La gran prueba.
De todas los estrenos del 2014, si había uno que quería que me gustara con todas mis fuerzas y por sobre todos los otros, era A Million Ways to Die in the West o Pueblo Chico, Pistola Grande -sí, siempre sutiles- de Seth MacFarlane. Quería que me gustara por muchas razones. No sólo porque el director, co-guionista, productor y protagonista de la película me cae muy bien, sino porque mis expectativas post Ted eran muy altas y todo lo que el tipo hace me parece fresco e increíble y agradezco que una de las razones por las que el mundo es más hermoso es porque existe un comediante como él.

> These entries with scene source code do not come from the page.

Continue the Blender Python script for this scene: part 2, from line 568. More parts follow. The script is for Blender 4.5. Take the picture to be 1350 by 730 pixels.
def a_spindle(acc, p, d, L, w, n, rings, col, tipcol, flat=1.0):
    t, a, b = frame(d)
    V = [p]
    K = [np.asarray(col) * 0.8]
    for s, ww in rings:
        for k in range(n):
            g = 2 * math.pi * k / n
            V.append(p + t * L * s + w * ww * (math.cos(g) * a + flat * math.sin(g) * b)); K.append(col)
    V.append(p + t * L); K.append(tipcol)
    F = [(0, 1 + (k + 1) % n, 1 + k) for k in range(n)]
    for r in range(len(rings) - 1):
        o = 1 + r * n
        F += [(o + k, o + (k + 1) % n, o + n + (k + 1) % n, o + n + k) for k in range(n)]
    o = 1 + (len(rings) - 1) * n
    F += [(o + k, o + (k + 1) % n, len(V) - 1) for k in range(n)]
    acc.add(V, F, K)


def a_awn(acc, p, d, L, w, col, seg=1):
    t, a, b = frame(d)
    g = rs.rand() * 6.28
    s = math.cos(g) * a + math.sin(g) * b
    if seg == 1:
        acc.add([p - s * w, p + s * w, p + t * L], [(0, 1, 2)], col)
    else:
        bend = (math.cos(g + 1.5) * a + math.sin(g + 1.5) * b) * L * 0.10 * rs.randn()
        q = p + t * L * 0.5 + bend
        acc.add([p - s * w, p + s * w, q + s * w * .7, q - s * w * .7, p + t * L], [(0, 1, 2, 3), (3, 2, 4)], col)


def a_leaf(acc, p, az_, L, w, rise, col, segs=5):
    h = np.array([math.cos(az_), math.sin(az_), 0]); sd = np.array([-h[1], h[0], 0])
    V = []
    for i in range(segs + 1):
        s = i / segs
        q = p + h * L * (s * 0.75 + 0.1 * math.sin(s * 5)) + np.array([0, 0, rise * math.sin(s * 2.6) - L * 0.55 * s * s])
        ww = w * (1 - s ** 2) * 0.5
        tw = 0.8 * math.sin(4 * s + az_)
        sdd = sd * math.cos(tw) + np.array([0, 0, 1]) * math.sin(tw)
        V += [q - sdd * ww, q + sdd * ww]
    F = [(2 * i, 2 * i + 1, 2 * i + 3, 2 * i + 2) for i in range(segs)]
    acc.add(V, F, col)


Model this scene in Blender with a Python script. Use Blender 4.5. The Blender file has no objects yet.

Pero a la hora de sentarme a escribir una nota sobre la película, me encuentro esforzándome por recordar la primera escena después de los títulos en rojo sobre el paisaje fordeano. Y cuando me di cuenta de lo mucho que me costaba eso, recordé que al llegar a mi casa luego de la función, apenas podía recordar alguno que otro chiste de la película. Algo que no pasaba con Ted, de la que hasta el día de hoy recuerdo escenas completas y me sigo riendo. Pero riendo fuerte, a carcajadas, de esas risas que nos hacen llorar y nos dan dolor de panza de la felicidad. Es que comparar a Ted con A Million Ways… es hablar sobre la diferencia entre reír y sonreír. Ahí donde las aventuras del oso arrancaban lágrimas de felicidad, la verborragia en carne y hueso de Albert Stark en el Oeste deja apenas -y solo por momentos- entrever una sonrisa. Es que Stark es el Doc Brown teletransportado al Oeste en 1882. Totalmente fuera de lugar.
El “padre de familia” se mete con el padre de los géneros estadounidenses, de hecho, el primer género cinematográfico estadounidense: el western, que nacía allá por 1903 de la mano de Edwin S. Porter. Sería injusto comparar A Million Ways... con Blazing Saddles primero porque si bien el grandísimo Mel Brooks fue el iniciador de este tipo de parodias referenciales, sus estilos son completamente diferentes y sus visiones parten desde lugares y épocas diferentes. Segundo, porque MacFarlane apela a la cita inmediata, ligada al “ahora” que vivimos. Pero lo que realmente las separa es que A Million Ways… no es más que una seguidilla de ideas ingeniosas. Muy buenas ideas por cierto, pero mal implementadas. No es que falte acción, ni peleas, persecuciones, robos, cabalgatas, indios -con escena onírica de por medio- y toda la iconografía del western mezclada con el universo MacFarlane: chistes sobre pedos, diarrea, porro y cultura pop. Todo eso está. Entonces, ¿qué es lo que no funciona? MacFarlane sabe contar historias. Pero, ¿sabe contarlas visualmente? Allí reside el mayor problema de A Million Ways… y es simplemente que le falta cine.
Las escenas más divertidas son aquellas en las que el director juega con nuestro imaginario colectivo sobre el género, pero la película parece estar hecha con cierta vagancia, como si la hiciera de taquito. Podría haber sido concebida como una serie de sketchs o episodios de una serie y no habría diferencia. MacFarlane es un genio de las voces y escucharlo haciendo chistes es lo más cercano a la felicidad que podemos experimentar. Pero verlo, no tanto. En carne y hueso, el actor no puede sostener sus planos que luego de unos segundos comienzan a pesar como un extenso y fallido monólogo de stand up, sumado a su falta de carisma en la pantalla. Pero lo que no tiene de carisma le sobra de ternura. Lo que no significa que no recordemos más un vestuario de Charlize Theron que un chiste de él. De hecho, son más ricas las actuaciones y las historias de algunos de los personajes que lo rodean, como la relación entre Anna (Theron) y Clinch (Neeson) o la de Edward (Ribisi) y Ruth (Silverman). Ésta última es también la que más explota su potencial.
MacFarlane sabe sacar algo gracioso de cualquier cosa, de eso no hay duda. Pero para volver a reír a carcajadas, de esas que duelen en el estómago, habrá que esperar la segunda parte de las aventuras del oso parlante o, como le dijo el cacique de los apache a Stark, tendremos que “tomar drogas en grupo”.